Pouvoir magique de l'expression et groupe fini dont tous les éléments sont d'ordre 2.
J'interrogeais
un élève au tableau, à propos d'un exercice consistant à prouver
que le cardinal d'un groupe fini dont tous les éléments sont
d'ordre deux est une puissance de deux. Nous venions de terminer la
preuve de ce résultat en utilisant des techniques élémentaires qui
rendaient la démonstration à la fois trop artificielle et trop
astucieuse. Comme j'en étais gêné, j'en suis venu à expliquer à l'élève en question
la vraie raison par laquelle ce théorème devenait éminemment
naturel. Il s'agissait simplement de remarquer que chaque élément
étant d'ordre 2 dans ce groupe G, G était abélien et qu'il se trouvait donc naturellement muni d'une structure d'espace vectoriel sur le corps à deux éléments (
corps que l'on va noter k pour plus de commodité). Dès lors G en
tant qu'espace vectoriel est évidemment de dimension finie sur k (
étant de cardinal fini 'il possède évidemment une partie
génératrice finie), il est donc isomorphe à k à la puissance p
pour un certain p; et son cardinal est donc une puissance de deux.

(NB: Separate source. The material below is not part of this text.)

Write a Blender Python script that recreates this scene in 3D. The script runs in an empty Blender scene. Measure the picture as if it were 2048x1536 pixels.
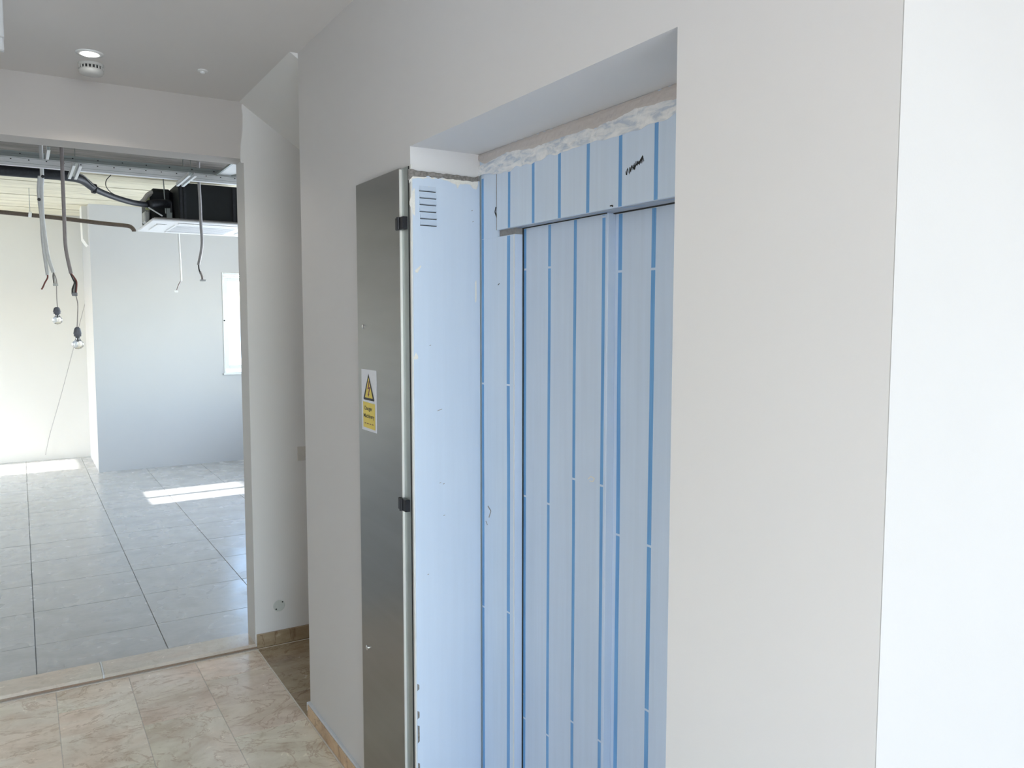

Comme l'élève se révélait manifestement peu à l'aise avec les
structures, j'ai essayé de tout lui réexpliquer en remontant même jusqu'à l'existence, dans un groupe, d'une loi de multiplication externe s'appuyant sur Z, ce qui m'a amené à lui montrer que tout groupe abélien peut-être
vu comme un Z-module et que lorsque les propriétés particulières
de ce groupe permettent de restreindre l'anneau des scalaires à un
sous-ensemble qui a la bonne idée d'être un corps le raisonnement
ci-dessus s'applique sans coup férir... Je n'avais jamais vu les
choses comme cela, d'un point de vue aussi général; je n'avais
jamais si bien senti ce théorème. Je n'avais jamais porté sur lui
un regard aussi juste. C'était un miracle!
Devoir
lui expliquer ce mécanisme, être dans l'obligation de mettre des
mots sur ce que je concevais par ailleurs très bien ( sans qu'il me
soit nécessaire de me le formuler) m'avait forcé à aller au coeur
des choses, à embrasser le paysage dans sa globalité en lui donnant
une cohérence qui m'était inconnue jusqu'alors.
La
vérité de ce théorème était comme une forêt. Je savais
l'existence de cette forêt; je savais précisément son emplacement, et me doutais
d'à peu près tout ce qu'elle contenait – je le savais et à vrai
dire ce savoir de loin me suffisait: je n'avais jamais éprouvé le
besoin de franchir le premier rideau de chênes... Mais cette forêt,
après ce qui s'est passé aujourd'hui, je comprends que je ne la
connaissais pas. Faute de m'être lancé dans son exploration, faute
d'avoir pénétré en elle, d'avoir un peu macéré en elle. Cet
élève, pas très fort en algèbre, m'y a forcé: qu'il en soit
remercié!
En expliquant les choses, en les disant à d'autres, on les comprend mieux...
Seule et ultime justification, au fond, de la psychanalyse.
L'Autre me force à regarder jusqu'au bout de moi-même, jusqu'au fond.
L'Autre m'oblige à faire le dernier pas - celui que je retiens tranquille en moi-même, le jugeant de là-bas tout à fait inutile.
Nécessité de l'Autre - force de sa présence et bénédiction de son existence dont s'enrichit la mienne.
Je pense à la stérilité de toute rumination solitaire.
Je pense à la triste manière dont se rabougrit l'esprit du vieux garçon, devenu, à force de solitude, de repli, de ratiocinations sans vis à vis, une pauvre caricature de lui-même.
Il faut que je trouve moyen de publier mon livre d'Elmo: c'est une nécessité absolue.